Deadline: 19-Sep-23
The Structural Transformation and Economic Growth (STEG) and the Yale Research Initiative on Innovation and Scale (Y-RISE) invite applications to the fourth call for proposals for Larger Research Grants (LRGs).
LRGs of up to £100,000 (For this funding call, the £100,000 cap will be relaxed for projects with extraordinary data collection costs in low-income countries.) can fund research assistance, data collection and/or purchase, and teaching buyouts, or relevant remuneration practices, for the principal investigator and co-investigators from partner institutions. Grants also support travel to field sites, even when secondary data is utilised.
Themes
- Research may focus on broad systemic patterns and processes of structural transformation and growth for low-income countries, in a comparative sense across time or space, or more narrowly defined topics related to one or more of the following six research themes:
- Data, measurement, and conceptual framing;
- Firms, frictions and spillovers, and industrial policy;
- Labour, home production, and structural transformation at the level of households;
- Agricultural productivity and sectoral gaps;
- Trade and spatial frictions;
- Political economy and public investment.
- They also welcome work that intersects with Y-RISE’s interest in understanding policy interventions at large scales, with particular attention to work aimed at expanding the knowledge on the effects of electrification, falling into one or more of the following themes:
- The role of electricity reliability in economic development;
- Complementarities between electricity and other investments;
- Migration and agglomeration under spatially uneven electrification;
- Broad themes:
- Macro, growth, and welfare effects of large-scale programs
- Spillovers, networks, and equilibrium effects
- Policy implementation and institutional capacity
- Political economy effects of programs
- Evidence aggregation and external validity
Focus Areas
- STEG is also focused around three cross-cutting issues that are simultaneously relevant to many areas of structural transformation, including the six research themes:
- Gender;
- Climate change and the environment;
- Inequality and inclusion.
Funding Information and Duration
- Larger Research Grants (LRGs) are awarded up to the value of £100,000.
- An LRG is intended to be completed within 24 months.
Eligibility Criteria
- They welcome applications to the LRG calls from researchers all over the world, and encourage applications that propose collaboration between researchers from lower- and higher-income countries.
- In view of the current political situation and the imposition of economic sanctions on various Russian entities by Western governments, they are not currently able to accept proposals for projects that include researchers or members of the research team who are based at Russian institutions.
- Principal investigators applying to LRG calls should currently have a PhD or be enrolled in a PhD programme. Although there are no formal qualification requirements for co-investigators, co-investigators on STEG-funded projects usually have a PhD or are enrolled in a PhD programme. The knowledge, expertise, and qualifications of the entire research team will be taken into account when evaluating the proposal.
- They welcome submissions from PhD students to the regular LRG calls. However, given the scale of funding of the LRGs, all applicants will be assessed on their capability and experience in conducting data collection and research more broadly at this scale.

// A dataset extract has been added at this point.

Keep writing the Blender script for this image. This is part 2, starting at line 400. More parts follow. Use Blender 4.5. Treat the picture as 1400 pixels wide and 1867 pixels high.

- They anticipate that PhD students applying on their own may struggle to compete with more established researchers. As a result, they encourage PhD students to apply as part of a team alongside more senior co-investigators, which may help to demonstrate the project’s feasibility and credibility. For all PhD students acting as principal investigators, they require a letter of support from your PhD supervisor no later than two weeks after the deadline.